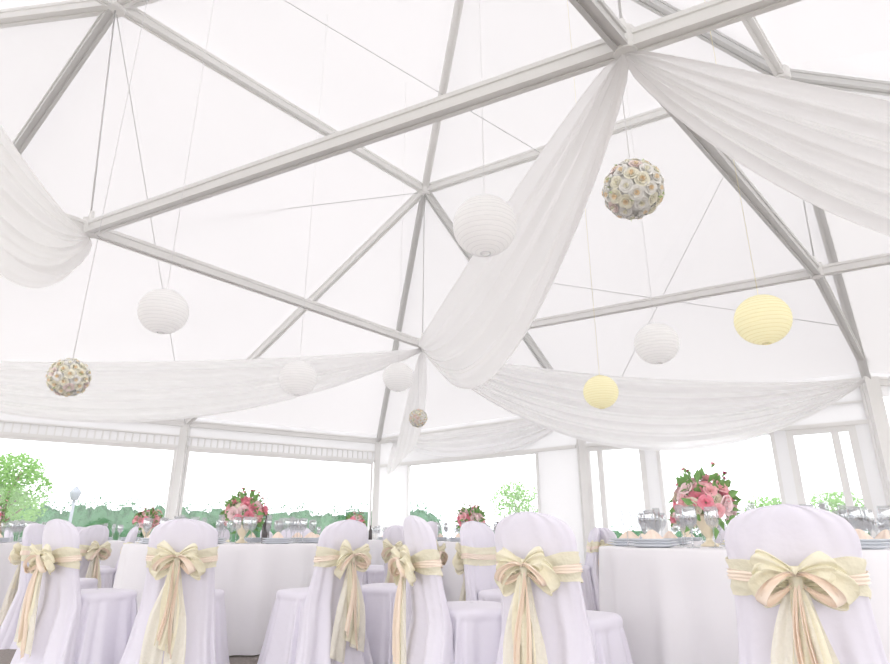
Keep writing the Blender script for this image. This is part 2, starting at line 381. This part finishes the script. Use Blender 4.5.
    def kn(u,v):
        a=u*2*math.pi; z=(v-.5)*.07; r=.024*(1-.5*abs(v-.5)*1.2)+.002*math.sin(a*6)
        return (r*math.cos(a)*1.1, yb-.02+r*math.sin(a)*1.1, zc+z)
    m.grid(kn,20,8,0,True)
    bow=m.mesh('bow',[M_org,M_satin])
    m=MB()
    def tail(x0,x1,wid,zb,mi,off,dy):
        def fn(u,v):
            z=zc-.01-(zc-zb)*v
            cx=x0+(x1-x0)*v+.012*math.sin(v*5+off); s=u-.5
            ww=wid*(.25+.75*min(1,v*2.0)**.8)
            yy=yb-.012-dy-.03*math.sin(min(1,v*1.5)*1.57)+.010*math.sin(u*12+off+v*2)*min(1,v*3)+.03*v
            return (cx+s*ww,yy-.02*v,z-s*.05*v)
        m.grid(fn,20,24,mi)
    tail(-.01,-.075,.12,.12+rr.uniform(-.05,.08),2,ph[0],.0); tail(.01,.06,.12,.08+rr.uniform(-.04,.1),2,ph[1],.008)
    tail(0,-.01,.11,.20,0,ph[2],.014); tail(-.005,-.03,.022,.25,1,ph[3],.026); tail(.005,.04,.022,.17,1,ph[4],.026)
    tails=m.mesh('tails',[M_org,M_satin,M_lace])
    return cover,sash,bow,tails
VAR=[make_chair_meshes(i+11) for i in range(4)]
cc=[0]
def chair(x,y,dx,dy):
    e=empty('banquet_chair',(x,y,0),math.atan2(dy,dx)-math.pi/2)
    k=VAR[cc[0]%4]; cc[0]+=1
    for nm,me in zip(('cover','sash','bow','sash_tails'),k): obj(nm,me,e)
T1=(1.78,3.72);T2=(-1.87,5.6);T4=(-4.95,6.5)
chair(1.235,2.28,.47,.88); chair(.445,2.92,.6,.75); chair(-1.66,4.08,-.15,1); chair(-.73,4.3,-.75,.65); chair(-2.43,4.15,.55,.83)
chair(-.06,3.4,.93,.35); chair(.3,4.5,.75,-.6); chair(-.22,4.75,-.9,.3); chair(-3.38,5.4,1,.05); chair(-1.7,7.1,-.1,-1); chair(3.3,3.9,-1,-.2)
def table(x,y,r=.86,seed=0):
    rr=random.Random(seed); ph=[rr.uniform(0,6.28) for _ in range(4)]
    e=empty('round_dining_table',(x,y,0)); m=MB()
    prof=[(.001,.76,0),(.4,.76,0),(r-.02,.76,0),(r-.004,.757,0),(r,.748,.02),(r+.004,.70,.15),(r+.008,.6,.35),(r+.012,.45,.6),(r+.018,.25,.85),(r+.025,.01,1)]
    n=240
    def g(i,j):
        R,z,f=prof[j]; a=2*math.pi*i/n
        w=f*(.030*math.sin(a*17+ph[0]+1.2*math.sin(a*2))+.014*math.sin(a*29+ph[1]))
        return ((R+w)*math.cos(a),(R+w)*math.sin(a),z)
    vs=[g(i,j) for j in range(len(prof)) for i in range(n)]
    m.add(vs,[(j*n+i,(j+1)*n+i,(j+1)*n+(i+1)%n,j*n+(i+1)%n) for j in range(len(prof)-1) for i in range(n)])
    obj('tablecloth',m.mesh('tablecloth',[M_table]),e)
    m=MB(); m.lathe([(.001,.70),(r-.03,.70),(r-.03,.75),(0.001,.75)],32); m.tube((0,0,0.02),(0,0,.70),.05,12); m.lathe([(0.001,0),(.32,0),(.3,.03),(0.001,.05)],24)
    obj('table_frame',m.mesh('tf',[M_alu2],False),e)
def glass_mesh():
    m=MB(); m.lathe([(.001,0),(.034,0),(.033,.003),(.006,.008),(.004,.02),(.004,.09),(.012,.10),(.030,.12),(.037,.15),(.034,.19),(.031,.205),(.029,.205),(.032,.19),(.035,.15),(.028,.122),(.001,.108)],20)
    return m.mesh('wine_glass',[M_wine])
def flute_mesh():
    m=MB(); m.lathe([(.001,0),(.034,0),(.033,.003),(.005,.008),(.004,.08),(.010,.09),(.022,.12),(.025,.17),(.022,.225),(.020,.225),(.023,.17),(.02,.122),(.001,.1)],20)
    return m.mesh('flute',[M_wine])
def plates_mesh():
    m=MB()
    for k in range(3):
        z=k*.014; R=.135-.006*k; m.lathe([(.001,z+.004),(R*.6,z+.004),(R,z+.017),(R+.003,z+.014),(R*.62,z),(.001,z)],32)
    return m.mesh('plate_stack',[M_china])
def napkin_mesh():
    m=MB()
    def fn(u,v):
        a=u*2*math.pi; r=(.055*(1-v)**.7+.004)*(1+.15*math.sin(a*6))
        return (r*math.cos(a),r*math.sin(a)*.7,.004+.055*v+.006*math.sin(a*6)*(1-v))
    m.grid(fn,36,8,0,True); return m.mesh('napkin',[M_napkin])
def bottle_mesh():
    m=MB(); m.lathe([(.001,0),(.030,0),(.032,.006),(.032,.13),(.026,.155),(.013,.175),(.012,.215),(.014,.217),(.014,.228),(.001,.228)],20)
    return m.mesh('bottle',[M_bottle])
GM,FM,PM,NM,BM=glass_mesh(),flute_mesh(),plates_mesh(),napkin_mesh(),bottle_mesh()
def setting(tx,ty,k=8,a0=0):
    zt=.761
    for i in range(k):
        a=a0+i*6.283/k; c,s=math.cos(a),math.sin(a)
        obj('plate_stack',PM,None,(tx+.68*c,ty+.68*s,zt))
        for q,(me,rad,da) in enumerate(((GM,.58,.29),(FM,.50,.05),(GM,.58,-.29))):
            obj('wine_glass' if me is GM else 'champagne_flute',me,None,(tx+rad*math.cos(a+da),ty+rad*math.sin(a+da),zt))
        if k==8:
            da=.392; obj('wine_glass',GM,None,(tx+.70*math.cos(a+da),ty+.70*math.sin(a+da),zt))
        obj('napkin',NM,None,(tx+.68*c,ty+.68*s,zt+.034),a)
    a=-.55; obj('wine_bottle',BM,None,(tx+.40*math.cos(a),ty+.40*math.sin(a),zt))
def bouquet(x,y,seed,n=40,s=.95):
    rr=random.Random(seed); e=empty('flower_centerpiece',(x,y,.761)); m=MB()
    m.lathe([(.001,0),(.05,0),(.052,.008),(.02,.03),(.018,.05),(.04,.08),(.062,.13),(.066,.17),(.072,.185),(.066,.185),(.058,.13),(.03,.08),(.001,.07)],28)
    obj('vase',m.mesh('vase',[M_gold]),e)
    m=MB(); mats=[ROSE[k] for k in('pink','blush','lightpink','wine','cream')]+[M_fleaf]
    c=Vector((0,0,.25))
    for i in range(n):
        z=1-1.45*(i+.5)/n; ph=i*2.4; q=math.sqrt(max(0,1-z*z)); d=Vector((q*math.cos(ph),q*math.sin(ph),z))
        p=c+Vector((d.x*.165,d.y*.165,d.z*.14))*rr.uniform(.8,1.18)*s
        rose(m,p,d,.048*rr.uniform(.85,1.3)*s,rr.choice([0,0,1,1,1,2,2,2,4]),rr)
        m.tube((0,0,.14),p,.002,4,5)
    for i in range(80):
        d=Vector((rr.uniform(-1,1),rr.uniform(-1,1),rr.uniform(-.5,1))).normalized()
        leafq(m,c+d*.14*s,d+Vector([rr.uniform(-.5,.5) for _ in range(3)]),.095*s,.022*s,5,rr)
    for i in range(9):
        d=Vector((rr.uniform(-.7,.7),rr.uniform(-.7,.7),rr.uniform(.5,1.1))).normalized(); p=c+d*rr.uniform(.19,.26)*s
        m.tube(c,p,.0018,4,5); rose(m,p,d,.02,rr.choice([3,0,1,1]),rr,False)
        leafq(m,p-d*.03,d+Vector((.4,.2,0)),.05,.012,5,rr)
    obj('roses',m.mesh('roses',mats),e)
TT=[T1,T2,(.3,7.9),T4,(4.7,6.1),(-4.3,9.0),(3.3,8.6),(-1.6,10.9)]
for i,(x,y) in enumerate(TT):
    table(x,y,.86,i)
    setting(x,y,8 if i<5 else 6,.35+i*.5)
for i,(x,y) in enumerate([(1.59,3.82),(-1.81,5.65),(.33,7.93),(-4.84,6.58),(4.6,6.15),(-4.25,9.0),(-1.55,10.9),(3.27,8.6)]):
    bouquet(x,y,20+i)
for tx,ty,angs in [((.3),7.9,(-120,-60,180,0,-150)),(T4[0],T4[1],(-12,32)),(4.7,6.1,(-110,170,-160)),(-4.3,9.0,(-90,-30,-150)),(3.3,8.6,(-95,-150)),(-1.6,10.9,(-90,-40,-140))]:
    for a in angs:
        a=math.radians(a); c,s=math.cos(a),math.sin(a); chair(tx+1.47*c,ty+1.47*s,-c,-s)
# ---------------------------------------------------------------- outside
def foliage(m,c,R,n,L,rr,mi=0):
    for i in range(n):
        d=Vector([rr.gauss(0,1) for _ in range(3)]).normalized()*rr.uniform(.5,1)**.6
        p=Vector(c)+Vector((d.x*R[0],d.y*R[1],d.z*R[2]))
        leafq(m,p,Vector([rr.gauss(0,1) for _ in range(3)]),L*rr.uniform(.7,1.3),L*.3,mi,rr)
def tree(x,y,h,R,seed,n=1500,L=.16):
    rr=random.Random(seed); e=empty('garden_tree',(x,y,-.03)); m=MB()
    m.tube((0,0,0),(0,0,h*.55),.09,8,0,.05)
    cs=[]
    for i in range(7):
        a=i*2.4; q=Vector((math.cos(a)*R*.5,math.sin(a)*R*.5,h*(.5+.06*i))); cs.append(q); m.tube((0,0,h*.35+i*.04*h),q,.04,6,0,.015)
    obj('trunk',m.mesh('trunk',[M_bark]),e); m=MB()
    for q in cs+[Vector((0,0,h*.85))]: foliage(m,q,(R*.5,R*.5,h*.13),n//8,L,rr)
    obj('leaves',m.mesh('leaves',[M_leaf],False),e)
tree(-14.1,20,3.5,1.3,1,2400,.13); tree(5,44,4.6,1.8,3,1200,.22); tree(16,30,2.7,1.6,4,1000,.2); tree(-17.5,24,2.9,1.7,6,1800,.17)
tree(21,33,3.2,1.6,8,1000,.2)
def blob(m,c,R,rr,mi=0):
    ph=[rr.uniform(0,6) for _ in range(3)]
    def fn(u,v):
        a=u*6.283;t=v*3.14159; k=1+.12*math.sin(a*5+ph[0])*math.sin(t*4+ph[1])
        return (c[0]+R[0]*k*math.sin(t)*math.cos(a),c[1]+R[1]*k*math.sin(t)*math.sin(a),c[2]+R[2]*k*math.cos(t))
    m.grid(fn,14,8,mi,True)
m=MB(); rr=random.Random(5)
for i in range(64):
    x=-36+i*.56; h=1.16+rr.uniform(-.10,.18)+.006*(64-i); yy=31+rr.uniform(-.4,.4)
    blob(m,(x,yy,h*.7),(.6,.5,h*.8),rr); foliage(m,(x,yy,h*.85),(.7,.6,h*1.08),280,.13,rr)
obj('hedge_row',m.mesh('hedge_row',[M_leaf2],False))
m=MB()
for i in range(22):
    x=1.5+i*1.6; blob(m,(x,42,.4),(1,.5,.75),rr); foliage(m,(x,42,.6),(1.2,.7,.9),140,.22,rr)
obj('shrub_row',m.mesh('shrub_row',[M_leaf2],False))
m=MB(); x,y=-15.2,25.5
m.tube((x,y,-.03),(x,y,2.25),.06,8); m.lathe([(.001,2.2),(.13,2.22),(.22,2.5),(.22,2.55),(.05,2.75),(.001,2.8)],12,(x,y,0)); m.lathe([(.12,-.03),(.12,.25),(.05,.3)],12,(x,y,0))
obj('garden_lamp_post',m.mesh('lamp',[pbr('lamp_iron',(.25,.27,.3),.5)]))
# ---------------------------------------------------------------- light
w=bpy.data.worlds.new('sky'); scene.world=w; w.use_nodes=True
bg=w.node_tree.nodes['Background']; bg.inputs[0].default_value=(.995,.98,.995,1); bg.inputs[1].default_value=2.9
sl=bpy.data.lights.new('sun','SUN'); sl.energy=1.0; sl.angle=.05; sl.color=(1,.96,.9)
so=bpy.data.objects.new('sun',sl); col.objects.link(so); so.rotation_euler=(math.radians(35),math.radians(-25),0)
# ---------------------------------------------------------------- camera
cam=bpy.data.cameras.new('camera'); cam.sensor_width=36; cam.lens=600/890*36; cam.clip_end=500
co=bpy.data.objects.new('camera',cam); col.objects.link(co); co.location=(0,0,E); co.rotation_euler=(math.radians(90+18.78),0,0)
scene.camera=co
scene.view_settings.view_transform='Standard'; scene.view_settings.exposure=0.18; scene.view_settings.gamma=1.06
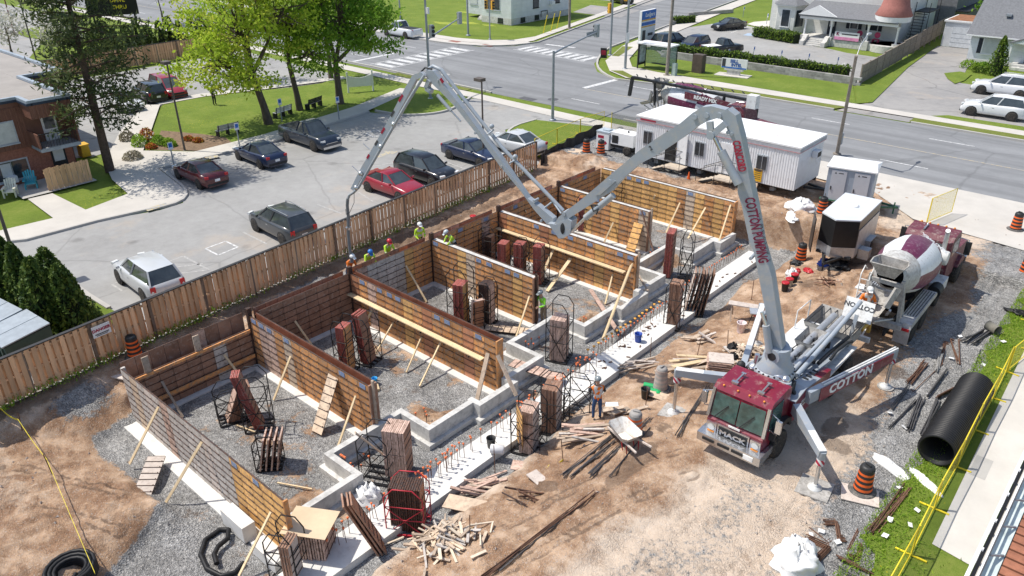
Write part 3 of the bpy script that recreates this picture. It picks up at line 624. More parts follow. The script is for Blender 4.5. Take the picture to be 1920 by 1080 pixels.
━━━━━━
Directions for this task
From the records given above, copy all lines containing "part".

Complete answer
Keep writing the Blender script for this image. This is part 2, starting at line 381. This part finishes the script. Use Blender 4.5.
Write part 3 of the bpy script that recreates this picture. It picks up at line 624. More parts follow. The script is for Blender 4.5. Take the picture to be 1920 by 1080 pixels.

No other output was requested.